Pas de perte en ligne pour la biodiversité

 

Espaces naturels n°48 - octobre 2014

Aménagement - Gouvernance

Marion Binet
CEN, Nord-Pas-de-Calais

 

Dans une région où les infrastructures linéaires couvrent une grande surface, il apparaissait intéressant au Conservatoire d’espaces naturels du Nord-Pas-de-Calais de s’associer à l’industriel pour mettre ne place une gestion concertée répondant aux enjeux écologiques autant qu’à la mise en sécurité du réseau.

© Marc Fourmentin

La Région Nord Pas-de-Calais est une des régions les plus densément peuplées et très marquée par l’urbanisation, ce qui se traduit par une forte présence d’infrastructures liées aux activités humaines (autoroutes, voies ferrées, réseau de transport d’électricité). Une surface importante quadrillant l’ensemble du territoire régional est concerné, ce qui n’est pas sans conséquence sur les espaces qu’ils traversent et notamment les espaces naturels (fragmentation des habitats, création d’obstacles, rupture de continuités écologiques...). L’emprise concernée par le passage de ces réseaux ou des délaissés associés revêt une importance en terme de surface et peut représenter un enjeu important pour les continuités écologiques.
C’est le cas notamment des infrastructures de transport d’électricité gérées par RTE traversant des espaces naturels qui peuvent présenter une grande richesse floristique et faunistique et une diversité importante de milieux. Ainsi une dizaine de sites gérés par le conservatoire est concernée par le passage de ces lignes, confrontant ainsi les enjeux liés à la préservation des milieux et des richesses écologiques aux impératifs liés à la sécurité du réseau et au bon fonctionnement du transport d’électricité.

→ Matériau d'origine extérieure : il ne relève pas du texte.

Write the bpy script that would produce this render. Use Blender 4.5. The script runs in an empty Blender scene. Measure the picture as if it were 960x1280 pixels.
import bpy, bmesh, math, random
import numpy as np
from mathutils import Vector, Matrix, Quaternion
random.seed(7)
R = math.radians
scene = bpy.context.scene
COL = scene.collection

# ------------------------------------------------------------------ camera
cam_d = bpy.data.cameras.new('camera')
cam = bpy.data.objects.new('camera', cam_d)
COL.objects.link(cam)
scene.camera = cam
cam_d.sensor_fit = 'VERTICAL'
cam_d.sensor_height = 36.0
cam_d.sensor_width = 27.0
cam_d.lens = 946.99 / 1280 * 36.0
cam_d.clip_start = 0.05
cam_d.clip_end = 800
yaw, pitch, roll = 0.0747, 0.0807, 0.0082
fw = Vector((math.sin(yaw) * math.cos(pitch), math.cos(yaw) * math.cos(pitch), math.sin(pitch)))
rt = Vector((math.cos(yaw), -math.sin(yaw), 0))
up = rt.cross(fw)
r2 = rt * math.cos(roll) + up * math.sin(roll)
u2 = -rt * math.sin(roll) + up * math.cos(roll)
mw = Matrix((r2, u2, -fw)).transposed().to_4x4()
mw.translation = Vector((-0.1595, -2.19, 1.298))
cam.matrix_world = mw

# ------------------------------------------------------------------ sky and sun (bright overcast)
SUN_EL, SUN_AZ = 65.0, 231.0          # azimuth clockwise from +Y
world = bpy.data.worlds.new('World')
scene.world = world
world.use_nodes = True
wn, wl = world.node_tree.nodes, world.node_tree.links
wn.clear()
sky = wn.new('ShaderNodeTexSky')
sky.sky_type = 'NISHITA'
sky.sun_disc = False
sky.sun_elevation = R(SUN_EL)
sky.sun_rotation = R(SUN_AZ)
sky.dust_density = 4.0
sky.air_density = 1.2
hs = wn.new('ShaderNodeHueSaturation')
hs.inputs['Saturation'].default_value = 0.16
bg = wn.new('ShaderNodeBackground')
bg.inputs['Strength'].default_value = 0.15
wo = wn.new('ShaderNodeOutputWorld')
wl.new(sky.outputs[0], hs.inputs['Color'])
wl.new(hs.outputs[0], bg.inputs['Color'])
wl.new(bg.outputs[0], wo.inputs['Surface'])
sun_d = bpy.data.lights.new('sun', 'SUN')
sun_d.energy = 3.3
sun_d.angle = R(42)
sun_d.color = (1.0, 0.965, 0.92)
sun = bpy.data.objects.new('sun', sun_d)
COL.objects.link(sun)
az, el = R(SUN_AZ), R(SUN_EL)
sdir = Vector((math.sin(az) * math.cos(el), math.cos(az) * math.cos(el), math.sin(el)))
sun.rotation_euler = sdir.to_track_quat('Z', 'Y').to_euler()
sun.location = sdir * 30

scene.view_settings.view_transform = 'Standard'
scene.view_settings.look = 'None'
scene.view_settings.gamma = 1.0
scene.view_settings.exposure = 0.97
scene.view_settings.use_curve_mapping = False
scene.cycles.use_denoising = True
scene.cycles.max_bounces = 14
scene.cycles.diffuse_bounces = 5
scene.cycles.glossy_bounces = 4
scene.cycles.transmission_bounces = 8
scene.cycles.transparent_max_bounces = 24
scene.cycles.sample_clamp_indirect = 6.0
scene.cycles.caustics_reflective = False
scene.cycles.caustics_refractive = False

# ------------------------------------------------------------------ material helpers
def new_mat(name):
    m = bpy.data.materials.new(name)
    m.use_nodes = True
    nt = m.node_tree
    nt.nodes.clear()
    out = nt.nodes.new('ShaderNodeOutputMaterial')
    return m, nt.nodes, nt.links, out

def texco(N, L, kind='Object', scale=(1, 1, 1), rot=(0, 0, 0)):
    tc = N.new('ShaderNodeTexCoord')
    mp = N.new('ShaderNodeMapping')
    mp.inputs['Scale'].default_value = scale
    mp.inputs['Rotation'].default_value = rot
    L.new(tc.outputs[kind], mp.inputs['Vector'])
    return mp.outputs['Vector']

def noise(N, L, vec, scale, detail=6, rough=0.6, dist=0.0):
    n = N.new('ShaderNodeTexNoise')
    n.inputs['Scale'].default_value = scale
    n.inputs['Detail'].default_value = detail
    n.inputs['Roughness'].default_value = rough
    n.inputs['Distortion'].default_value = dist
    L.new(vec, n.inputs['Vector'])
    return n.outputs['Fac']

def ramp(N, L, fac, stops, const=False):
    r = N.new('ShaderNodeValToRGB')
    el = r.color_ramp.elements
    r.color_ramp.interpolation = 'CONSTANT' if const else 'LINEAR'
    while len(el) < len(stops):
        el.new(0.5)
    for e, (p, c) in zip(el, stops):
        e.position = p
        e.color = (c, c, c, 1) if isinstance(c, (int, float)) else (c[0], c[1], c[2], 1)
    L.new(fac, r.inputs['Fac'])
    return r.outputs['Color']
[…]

Le principal impact est la pratique d’une gestion régulière de la végétation sous-jacente dans l’emprise des infrastructures de transport afin de maintenir les milieux ouverts et éviter toute interaction avec les aménagements électriques. En fonction des types de milieux et des espèces présentes, ces interventions peuvent avoir un impact plus ou moins important. Des coupes trop drastiques, répétées ou effectuées à des périodes peu favorables (période de reproduction, floraison...) peuvent avoir des effets délétères sur la faune et la flore présentes.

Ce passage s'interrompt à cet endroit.